Dynamics of the Poly(N-Isopropylacrylamide) Microgel Aqueous Suspension Investigated by Dielectric Relaxation Spectroscopy

Free-radical precipitation polymerization was used to make non-ionic poly(N-isopropylacrylamide) (PNIPAM) microgel particles. On the synthesized PNIPAM microgel particles, a dynamic light scattering experiment was performed, and hydrodynamic radii were determined to be roughly 240 and 125 nm for temperatures of 298 and 313 K, respectively. Dielectric experiments were carried out on a 10 wt % PNIPAM microgel aqueous suspension at temperatures extending from 288 to 323 K, including volume phase transition temperature (VPTT) at 305 K in the frequency range of 40 Hz to 50 GHz. At frequencies of about 3-5 MHz and 16-18 GHz, two distinct relaxation processes were detected, in addition to electrode polarization and the contribution of dc conductivity. The local chain motion of PNIPAM (p-process) and the average relaxation mode of water located at the bulk solution and also within the microgel (w-process) are assumed to be the origins of the two relaxation processes.
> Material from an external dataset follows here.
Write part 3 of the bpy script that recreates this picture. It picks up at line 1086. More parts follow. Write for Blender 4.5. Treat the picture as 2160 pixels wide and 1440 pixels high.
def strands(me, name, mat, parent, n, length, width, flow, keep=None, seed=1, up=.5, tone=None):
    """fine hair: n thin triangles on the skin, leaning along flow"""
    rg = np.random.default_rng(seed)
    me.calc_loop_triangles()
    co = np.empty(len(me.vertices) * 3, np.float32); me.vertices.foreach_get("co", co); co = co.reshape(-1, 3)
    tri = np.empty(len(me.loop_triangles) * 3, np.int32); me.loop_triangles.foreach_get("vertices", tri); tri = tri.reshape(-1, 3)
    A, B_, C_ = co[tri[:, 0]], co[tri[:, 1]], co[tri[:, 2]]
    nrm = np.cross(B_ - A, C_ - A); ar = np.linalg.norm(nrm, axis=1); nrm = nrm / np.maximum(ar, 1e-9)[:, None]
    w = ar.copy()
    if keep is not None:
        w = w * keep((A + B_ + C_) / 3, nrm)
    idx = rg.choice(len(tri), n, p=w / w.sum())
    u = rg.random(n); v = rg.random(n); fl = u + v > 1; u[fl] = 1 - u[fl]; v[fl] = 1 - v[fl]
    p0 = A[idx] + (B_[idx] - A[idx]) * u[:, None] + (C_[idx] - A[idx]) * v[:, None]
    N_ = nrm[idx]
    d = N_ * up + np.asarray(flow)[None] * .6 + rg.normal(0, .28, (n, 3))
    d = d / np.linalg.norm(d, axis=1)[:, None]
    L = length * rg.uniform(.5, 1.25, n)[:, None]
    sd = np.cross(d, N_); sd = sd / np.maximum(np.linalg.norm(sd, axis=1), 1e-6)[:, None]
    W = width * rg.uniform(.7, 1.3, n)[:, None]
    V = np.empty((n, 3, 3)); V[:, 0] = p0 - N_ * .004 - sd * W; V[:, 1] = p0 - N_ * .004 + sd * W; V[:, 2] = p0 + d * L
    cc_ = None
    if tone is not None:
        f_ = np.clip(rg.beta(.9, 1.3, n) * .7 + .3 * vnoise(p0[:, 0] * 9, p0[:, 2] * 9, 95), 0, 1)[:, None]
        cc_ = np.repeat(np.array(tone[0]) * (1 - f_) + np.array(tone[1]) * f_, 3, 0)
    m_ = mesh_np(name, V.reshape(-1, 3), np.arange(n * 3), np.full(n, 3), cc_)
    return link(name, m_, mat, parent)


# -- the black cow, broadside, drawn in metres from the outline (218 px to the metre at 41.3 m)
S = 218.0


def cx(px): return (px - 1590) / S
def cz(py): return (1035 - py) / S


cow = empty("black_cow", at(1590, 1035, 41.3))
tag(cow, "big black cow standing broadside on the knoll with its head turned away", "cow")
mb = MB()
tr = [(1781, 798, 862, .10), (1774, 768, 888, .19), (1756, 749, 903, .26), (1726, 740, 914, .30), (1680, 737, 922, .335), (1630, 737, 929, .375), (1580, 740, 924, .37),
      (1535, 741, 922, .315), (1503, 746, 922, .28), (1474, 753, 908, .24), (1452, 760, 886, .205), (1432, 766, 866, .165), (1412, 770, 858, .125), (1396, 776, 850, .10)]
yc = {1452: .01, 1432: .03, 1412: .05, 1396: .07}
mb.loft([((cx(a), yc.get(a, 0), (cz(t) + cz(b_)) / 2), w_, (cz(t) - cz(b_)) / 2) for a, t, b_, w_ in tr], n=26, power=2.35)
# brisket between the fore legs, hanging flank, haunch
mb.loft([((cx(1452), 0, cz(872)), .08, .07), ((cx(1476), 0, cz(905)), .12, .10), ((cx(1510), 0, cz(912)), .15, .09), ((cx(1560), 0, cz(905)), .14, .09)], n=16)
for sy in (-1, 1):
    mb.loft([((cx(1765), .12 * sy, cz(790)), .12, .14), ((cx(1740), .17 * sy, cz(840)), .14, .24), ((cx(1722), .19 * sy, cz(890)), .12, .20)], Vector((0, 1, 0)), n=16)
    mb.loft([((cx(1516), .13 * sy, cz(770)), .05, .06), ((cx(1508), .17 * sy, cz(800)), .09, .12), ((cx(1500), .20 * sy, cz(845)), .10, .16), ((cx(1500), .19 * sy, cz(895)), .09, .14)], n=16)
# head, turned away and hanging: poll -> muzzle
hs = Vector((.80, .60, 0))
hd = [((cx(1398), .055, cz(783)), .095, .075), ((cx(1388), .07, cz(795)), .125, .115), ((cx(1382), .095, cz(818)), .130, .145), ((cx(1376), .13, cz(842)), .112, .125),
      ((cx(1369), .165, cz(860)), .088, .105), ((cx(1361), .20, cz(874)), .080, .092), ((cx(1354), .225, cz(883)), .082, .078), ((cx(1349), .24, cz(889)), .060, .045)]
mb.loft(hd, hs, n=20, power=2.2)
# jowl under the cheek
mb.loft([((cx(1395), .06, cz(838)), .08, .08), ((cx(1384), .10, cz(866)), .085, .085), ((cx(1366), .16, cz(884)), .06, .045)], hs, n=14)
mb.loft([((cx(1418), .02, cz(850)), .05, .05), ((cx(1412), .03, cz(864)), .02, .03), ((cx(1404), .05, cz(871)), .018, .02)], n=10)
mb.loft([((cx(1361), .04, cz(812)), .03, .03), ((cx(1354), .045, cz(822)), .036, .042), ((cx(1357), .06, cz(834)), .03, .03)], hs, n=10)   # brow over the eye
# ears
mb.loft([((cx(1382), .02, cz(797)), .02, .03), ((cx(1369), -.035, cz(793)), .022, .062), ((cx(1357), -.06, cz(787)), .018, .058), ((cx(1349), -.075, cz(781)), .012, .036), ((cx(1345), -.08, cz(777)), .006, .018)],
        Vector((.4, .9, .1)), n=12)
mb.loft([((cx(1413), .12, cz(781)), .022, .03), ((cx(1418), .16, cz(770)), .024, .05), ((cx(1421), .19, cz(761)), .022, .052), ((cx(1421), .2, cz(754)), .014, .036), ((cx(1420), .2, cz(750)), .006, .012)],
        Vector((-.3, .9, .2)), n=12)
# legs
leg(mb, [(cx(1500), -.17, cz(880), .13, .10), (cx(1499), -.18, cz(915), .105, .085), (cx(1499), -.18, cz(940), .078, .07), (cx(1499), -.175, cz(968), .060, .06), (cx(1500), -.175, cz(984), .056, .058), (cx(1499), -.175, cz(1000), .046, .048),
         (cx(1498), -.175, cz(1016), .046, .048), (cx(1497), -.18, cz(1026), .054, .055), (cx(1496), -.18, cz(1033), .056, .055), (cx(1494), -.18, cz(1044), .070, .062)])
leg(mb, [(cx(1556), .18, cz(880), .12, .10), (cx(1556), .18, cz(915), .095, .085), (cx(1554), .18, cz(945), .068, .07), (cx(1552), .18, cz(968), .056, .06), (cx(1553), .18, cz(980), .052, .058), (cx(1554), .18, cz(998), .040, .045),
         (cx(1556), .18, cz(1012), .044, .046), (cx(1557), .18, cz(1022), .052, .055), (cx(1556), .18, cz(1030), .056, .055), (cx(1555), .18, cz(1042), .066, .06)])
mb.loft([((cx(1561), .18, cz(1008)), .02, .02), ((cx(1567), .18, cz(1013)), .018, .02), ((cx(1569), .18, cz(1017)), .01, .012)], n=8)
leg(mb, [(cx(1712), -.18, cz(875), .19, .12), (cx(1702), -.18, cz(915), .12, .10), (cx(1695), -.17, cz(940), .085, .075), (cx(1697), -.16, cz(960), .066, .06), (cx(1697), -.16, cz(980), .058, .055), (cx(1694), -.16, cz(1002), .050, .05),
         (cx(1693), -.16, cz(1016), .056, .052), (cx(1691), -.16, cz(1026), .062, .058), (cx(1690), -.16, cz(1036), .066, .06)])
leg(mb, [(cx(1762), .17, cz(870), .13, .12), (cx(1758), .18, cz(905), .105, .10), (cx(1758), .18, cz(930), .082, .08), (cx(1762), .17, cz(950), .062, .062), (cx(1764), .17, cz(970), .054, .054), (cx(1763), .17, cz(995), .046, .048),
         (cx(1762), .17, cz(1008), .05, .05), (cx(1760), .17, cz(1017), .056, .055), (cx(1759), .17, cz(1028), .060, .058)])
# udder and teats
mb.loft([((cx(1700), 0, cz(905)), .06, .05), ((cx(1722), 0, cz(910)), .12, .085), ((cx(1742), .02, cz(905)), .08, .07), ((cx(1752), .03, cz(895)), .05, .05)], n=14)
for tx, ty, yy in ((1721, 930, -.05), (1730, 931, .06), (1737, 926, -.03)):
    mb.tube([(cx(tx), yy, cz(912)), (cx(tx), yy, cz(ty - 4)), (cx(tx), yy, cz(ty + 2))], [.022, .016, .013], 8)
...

Furthermore, based on the idea of two kinds of water models, contributions of each of the two kinds of water, both free water outside the microgel (w1, with its relaxation time of tau(w1)) and confined water within the microgel (w2, with its relaxation time of tau(w2)), to the high-frequency relaxation spectrum were evaluated. The tau(w2) is only 2-2.7 times larger than tau(w1) above VPTT. This means that rotational motion of water molecules is not significantly constrained inside the microgel particle even above VPTT. The NMR rotational correlation time tau(c), which is comparable to the dielectric relaxation time, was estimated using Bloembergen-Purcell-Pound (BPP) theory. The 3 tau(c) value for the microgel suspension obeys BPP theory only up to VPTT; above that, due to anisotropy and/or loss of translational mobility of water induced by microgel shrinkage, precondition of BPP theory is broken. Furthermore, we obtained the concentration of PNIPAM in microgel particles using both the relaxation times and relaxation strengths of w1 and w2 above and below VPTT. Below VPTT, the p-process locates at the MHz region, and it shifts toward the lower-frequency side above VPTT due to the hindrance by microgel structural changes. The dynamics of the polymer and water inside and outside microgel particles in the solution bulk are observed simultaneously by the same physical quantities through the volume phase transition.